Date: June 12, 2008
Contact: Marc Lebovitz
Assistant Professor Chad McEvoy of Illinois State University has been summoned to Washington, D.C. next week. The Knight Commission on Intercollegiate Athletics has invited the School of Kinesiology and Recreation faculty member to serve as a panelist on a session titled “NCAA Infractions: An Examination of Trends, Recommendations to Restructure Penalties and Challenges.”
McEvoy, who is coordinator of the school’s sports management program, has conducted statistical research on penalties imposed on colleges and universities for NCAA rules violations and if they affect team performances. His research indicates that they don’t. Usually the panelists at Knight Commission sessions are university presidents, head coaches and attorneys. When a Knight Commission officer heard McEvoy’s presentation at the College Sports Research Institute annual conference last spring, she asked him to participate in this session.

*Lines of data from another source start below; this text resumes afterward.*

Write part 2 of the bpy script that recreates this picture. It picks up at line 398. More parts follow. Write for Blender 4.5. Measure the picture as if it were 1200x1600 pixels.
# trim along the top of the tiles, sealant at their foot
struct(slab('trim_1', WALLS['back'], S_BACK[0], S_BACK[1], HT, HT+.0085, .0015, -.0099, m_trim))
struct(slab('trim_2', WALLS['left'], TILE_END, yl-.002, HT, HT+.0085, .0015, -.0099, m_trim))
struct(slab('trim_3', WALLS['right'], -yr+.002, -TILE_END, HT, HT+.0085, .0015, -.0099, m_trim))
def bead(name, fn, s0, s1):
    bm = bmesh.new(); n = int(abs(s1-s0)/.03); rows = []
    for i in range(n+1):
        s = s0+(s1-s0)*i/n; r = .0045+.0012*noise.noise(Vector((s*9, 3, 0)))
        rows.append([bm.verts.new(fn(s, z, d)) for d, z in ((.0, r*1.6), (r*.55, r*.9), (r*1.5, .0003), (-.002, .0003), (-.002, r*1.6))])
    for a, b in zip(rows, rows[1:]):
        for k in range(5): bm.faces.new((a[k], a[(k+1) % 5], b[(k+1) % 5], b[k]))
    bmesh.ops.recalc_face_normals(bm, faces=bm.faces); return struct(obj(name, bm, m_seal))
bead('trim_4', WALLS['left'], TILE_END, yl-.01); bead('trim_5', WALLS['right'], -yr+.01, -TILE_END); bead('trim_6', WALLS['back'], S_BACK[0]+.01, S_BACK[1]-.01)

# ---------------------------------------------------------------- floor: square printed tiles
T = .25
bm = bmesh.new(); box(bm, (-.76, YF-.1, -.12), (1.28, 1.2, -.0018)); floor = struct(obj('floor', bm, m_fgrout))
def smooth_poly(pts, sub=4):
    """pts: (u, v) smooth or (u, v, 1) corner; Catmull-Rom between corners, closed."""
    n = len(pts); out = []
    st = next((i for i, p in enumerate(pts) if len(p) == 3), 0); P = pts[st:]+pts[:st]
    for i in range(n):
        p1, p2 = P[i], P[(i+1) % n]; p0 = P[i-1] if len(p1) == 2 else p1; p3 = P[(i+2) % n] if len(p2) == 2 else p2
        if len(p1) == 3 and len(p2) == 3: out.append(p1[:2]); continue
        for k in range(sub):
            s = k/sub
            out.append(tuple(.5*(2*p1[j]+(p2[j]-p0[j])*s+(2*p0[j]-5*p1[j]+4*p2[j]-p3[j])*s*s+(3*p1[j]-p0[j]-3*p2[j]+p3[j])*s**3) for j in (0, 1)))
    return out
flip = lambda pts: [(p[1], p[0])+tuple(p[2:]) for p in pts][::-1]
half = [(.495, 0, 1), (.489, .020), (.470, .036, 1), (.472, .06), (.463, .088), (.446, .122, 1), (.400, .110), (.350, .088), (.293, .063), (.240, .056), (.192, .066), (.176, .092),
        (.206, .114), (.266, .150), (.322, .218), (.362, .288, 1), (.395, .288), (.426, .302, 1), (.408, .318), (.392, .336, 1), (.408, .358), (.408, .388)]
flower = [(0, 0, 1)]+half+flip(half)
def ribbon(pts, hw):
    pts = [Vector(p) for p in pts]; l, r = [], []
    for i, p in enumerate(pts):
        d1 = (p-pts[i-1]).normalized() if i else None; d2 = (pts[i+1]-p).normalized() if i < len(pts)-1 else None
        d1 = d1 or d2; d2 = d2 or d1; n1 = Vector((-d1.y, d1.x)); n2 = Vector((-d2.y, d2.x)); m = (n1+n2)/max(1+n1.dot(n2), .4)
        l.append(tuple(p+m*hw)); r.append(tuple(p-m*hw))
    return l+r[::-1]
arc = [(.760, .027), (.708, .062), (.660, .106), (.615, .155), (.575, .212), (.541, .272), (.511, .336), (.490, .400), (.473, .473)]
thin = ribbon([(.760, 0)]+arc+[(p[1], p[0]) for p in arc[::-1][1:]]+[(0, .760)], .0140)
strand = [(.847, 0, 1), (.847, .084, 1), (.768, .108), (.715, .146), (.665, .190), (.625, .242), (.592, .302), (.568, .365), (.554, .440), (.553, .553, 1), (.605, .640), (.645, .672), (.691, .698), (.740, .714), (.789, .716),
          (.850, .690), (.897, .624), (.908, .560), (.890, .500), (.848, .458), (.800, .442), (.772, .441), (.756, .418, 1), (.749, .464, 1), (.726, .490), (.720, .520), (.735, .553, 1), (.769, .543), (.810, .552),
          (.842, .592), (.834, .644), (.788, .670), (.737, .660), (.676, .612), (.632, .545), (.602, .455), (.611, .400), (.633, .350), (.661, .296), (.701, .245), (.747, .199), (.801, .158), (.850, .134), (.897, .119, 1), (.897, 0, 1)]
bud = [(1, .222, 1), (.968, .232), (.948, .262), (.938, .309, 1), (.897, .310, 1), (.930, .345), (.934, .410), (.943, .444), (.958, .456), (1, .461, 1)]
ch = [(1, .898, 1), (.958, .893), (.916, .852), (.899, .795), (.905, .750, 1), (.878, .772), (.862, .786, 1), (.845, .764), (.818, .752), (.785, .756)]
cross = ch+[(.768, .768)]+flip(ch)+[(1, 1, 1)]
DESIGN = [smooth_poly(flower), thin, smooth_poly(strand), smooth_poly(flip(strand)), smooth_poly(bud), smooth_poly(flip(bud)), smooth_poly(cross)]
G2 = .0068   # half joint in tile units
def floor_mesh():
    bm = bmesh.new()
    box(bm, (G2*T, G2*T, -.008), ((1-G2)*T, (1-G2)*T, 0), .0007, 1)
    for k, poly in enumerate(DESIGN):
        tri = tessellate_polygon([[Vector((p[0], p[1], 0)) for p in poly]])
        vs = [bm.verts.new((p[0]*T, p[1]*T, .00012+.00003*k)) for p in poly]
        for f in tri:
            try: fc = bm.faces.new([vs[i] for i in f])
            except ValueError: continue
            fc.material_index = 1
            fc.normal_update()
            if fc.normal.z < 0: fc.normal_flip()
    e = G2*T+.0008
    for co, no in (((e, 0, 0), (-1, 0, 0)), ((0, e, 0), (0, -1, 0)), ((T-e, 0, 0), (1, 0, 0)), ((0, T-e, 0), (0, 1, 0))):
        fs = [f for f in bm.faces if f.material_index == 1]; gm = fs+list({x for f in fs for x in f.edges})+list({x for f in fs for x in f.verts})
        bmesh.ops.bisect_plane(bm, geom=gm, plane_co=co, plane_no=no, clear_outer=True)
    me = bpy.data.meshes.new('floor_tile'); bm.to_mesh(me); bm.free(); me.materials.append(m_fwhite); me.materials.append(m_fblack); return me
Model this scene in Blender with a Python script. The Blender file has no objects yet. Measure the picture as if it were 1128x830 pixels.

“I used to work in college sports before I got my doctorate, so I was interested in this topic,” McEvoy said. “When I read an article that said these penalties were not working, I decided to do my own research.” On-field performances, he found, did not decline for teams that were penalized.
If the purpose of NCAA penalties is to impose a competitive disadvantage on teams that violated rules in order to deter future violations, and if there is no decrease in team performance, do the penalties need to be reviewed and revised? That is what the Knight Commission session, with McEvoy’s contribution, will have to discuss.
McEvoy is a doctoral graduate of the University of Northern Colorado. He has his M.S. degree from the University of Massachusetts and bachelor’s degree from Iowa State.